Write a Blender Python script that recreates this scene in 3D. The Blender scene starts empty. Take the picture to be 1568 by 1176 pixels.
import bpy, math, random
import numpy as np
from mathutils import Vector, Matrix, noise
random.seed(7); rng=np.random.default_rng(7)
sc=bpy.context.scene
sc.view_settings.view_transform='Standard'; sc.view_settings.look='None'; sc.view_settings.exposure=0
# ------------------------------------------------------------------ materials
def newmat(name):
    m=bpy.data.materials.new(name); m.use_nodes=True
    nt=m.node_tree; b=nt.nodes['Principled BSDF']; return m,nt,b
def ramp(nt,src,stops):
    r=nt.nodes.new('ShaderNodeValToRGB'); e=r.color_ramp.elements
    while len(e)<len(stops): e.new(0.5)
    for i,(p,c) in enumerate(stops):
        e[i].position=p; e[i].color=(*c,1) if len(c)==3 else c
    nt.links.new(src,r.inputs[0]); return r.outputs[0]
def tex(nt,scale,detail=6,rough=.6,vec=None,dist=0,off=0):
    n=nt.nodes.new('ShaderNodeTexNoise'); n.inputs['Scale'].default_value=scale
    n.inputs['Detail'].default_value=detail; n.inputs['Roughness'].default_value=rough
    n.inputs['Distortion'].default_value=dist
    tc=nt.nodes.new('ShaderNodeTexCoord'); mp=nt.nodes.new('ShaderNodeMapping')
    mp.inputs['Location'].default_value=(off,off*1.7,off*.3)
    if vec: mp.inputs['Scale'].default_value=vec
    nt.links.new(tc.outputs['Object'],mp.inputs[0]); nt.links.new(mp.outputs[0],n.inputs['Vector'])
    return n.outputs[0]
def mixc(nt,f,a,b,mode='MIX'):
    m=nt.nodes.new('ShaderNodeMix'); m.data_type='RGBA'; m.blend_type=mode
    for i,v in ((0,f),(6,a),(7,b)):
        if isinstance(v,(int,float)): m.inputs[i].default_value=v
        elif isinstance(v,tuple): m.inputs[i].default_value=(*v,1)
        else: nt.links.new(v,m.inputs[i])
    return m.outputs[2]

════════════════

→ **Problem to solve**: Output all of the material, please, exactly as it stands.

→ **Task output**:
Write a Blender Python script that recreates this scene in 3D. The Blender scene starts empty. Take the picture to be 1568 by 1176 pixels.
import bpy, math, random
import numpy as np
from mathutils import Vector, Matrix, noise
random.seed(7); rng=np.random.default_rng(7)
sc=bpy.context.scene
sc.view_settings.view_transform='Standard'; sc.view_settings.look='None'; sc.view_settings.exposure=0
# ------------------------------------------------------------------ materials
def newmat(name):
    m=bpy.data.materials.new(name); m.use_nodes=True
    nt=m.node_tree; b=nt.nodes['Principled BSDF']; return m,nt,b
def ramp(nt,src,stops):
    r=nt.nodes.new('ShaderNodeValToRGB'); e=r.color_ramp.elements
    while len(e)<len(stops): e.new(0.5)
    for i,(p,c) in enumerate(stops):
        e[i].position=p; e[i].color=(*c,1) if len(c)==3 else c
    nt.links.new(src,r.inputs[0]); return r.outputs[0]
def tex(nt,scale,detail=6,rough=.6,vec=None,dist=0,off=0):
    n=nt.nodes.new('ShaderNodeTexNoise'); n.inputs['Scale'].default_value=scale
    n.inputs['Detail'].default_value=detail; n.inputs['Roughness'].default_value=rough
    n.inputs['Distortion'].default_value=dist
    tc=nt.nodes.new('ShaderNodeTexCoord'); mp=nt.nodes.new('ShaderNodeMapping')
    mp.inputs['Location'].default_value=(off,off*1.7,off*.3)
    if vec: mp.inputs['Scale'].default_value=vec
    nt.links.new(tc.outputs['Object'],mp.inputs[0]); nt.links.new(mp.outputs[0],n.inputs['Vector'])
    return n.outputs[0]
def mixc(nt,f,a,b,mode='MIX'):
    m=nt.nodes.new('ShaderNodeMix'); m.data_type='RGBA'; m.blend_type=mode
    for i,v in ((0,f),(6,a),(7,b)):
        if isinstance(v,(int,float)): m.inputs[i].default_value=v
        elif isinstance(v,tuple): m.inputs[i].default_value=(*v,1)
        else: nt.links.new(v,m.inputs[i])
    return m.outputs[2]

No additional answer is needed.